Opinion
March 4, 1993
Appeal from the Supreme Court, Ulster County.
It has been established that a misbehavior report alone can constitute substantial evidence of an inmate's misconduct (see, Matter of Perez v. Wilmot, 67 N.Y.2d 615). Here, the report was written by the correction officer who was involved in the incident. It stated that after petitioner signed into the law library he told the correction officer he was ill and requested permission to return to his cell. Permission was granted but petitioner returned to his recreation area instead of his cell.
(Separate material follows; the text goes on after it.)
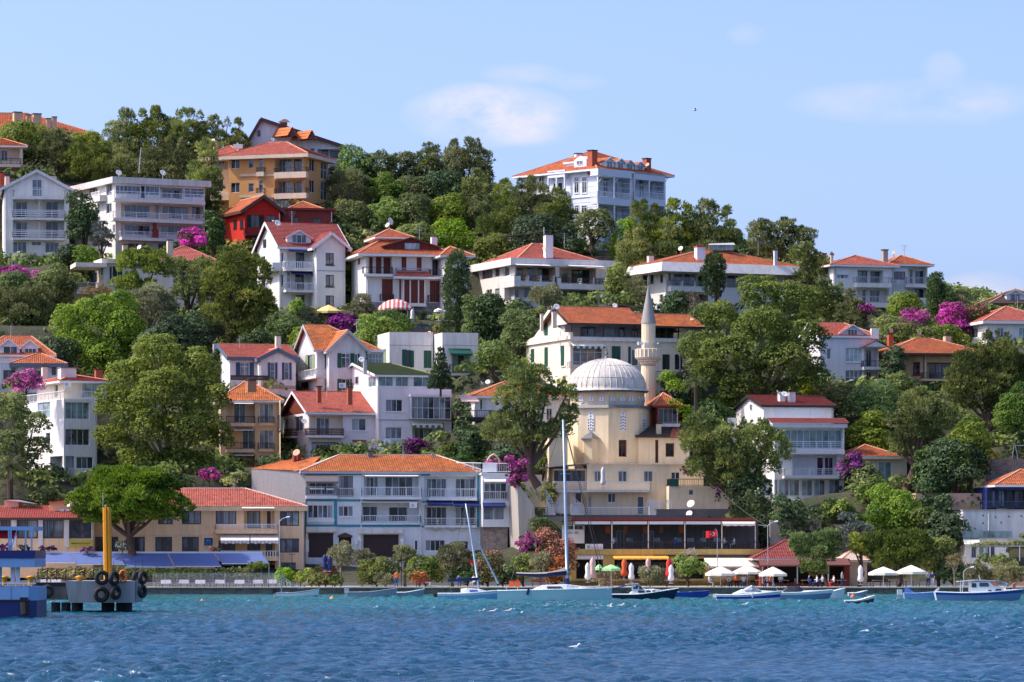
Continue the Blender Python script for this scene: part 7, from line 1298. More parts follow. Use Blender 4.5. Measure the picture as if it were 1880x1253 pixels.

In our view, the report was sufficiently relevant and probative to support the finding that petitioner was out of place and failed to follow staff directions regarding his movements (see, Matter of Curl v. Kelly, 125 A.D.2d 948; see also, Matter of La Boy v. LeFevre, 136 A.D.2d 815). Petitioner's contention that he had received permission to return to his cell block and that this included the recreation area merely raised questions of credibility for respondent to resolve (see, Matter of Hernandez v. LeFevre, 150 A.D.2d 954, lv denied 74 N.Y.2d 615). Finally, we find no error in respondent's refusal to call the regular law library officer as a witness. The requested witness was not on duty at the time of the incident and could shed no light on the issue of whether petitioner asked to go to his cell or to his cell block. Under these circumstances, we agree with respondent's determination that this testimony was not necessary (see, Matter of Hop Wah v. Coughlin, 162 A.D.2d 879).
Mikoll, J.P., Yesawich Jr., Mercure, Crew III and Harvey, JJ., concur. Adjudged that the determination is confirmed, without costs, and petition dismissed.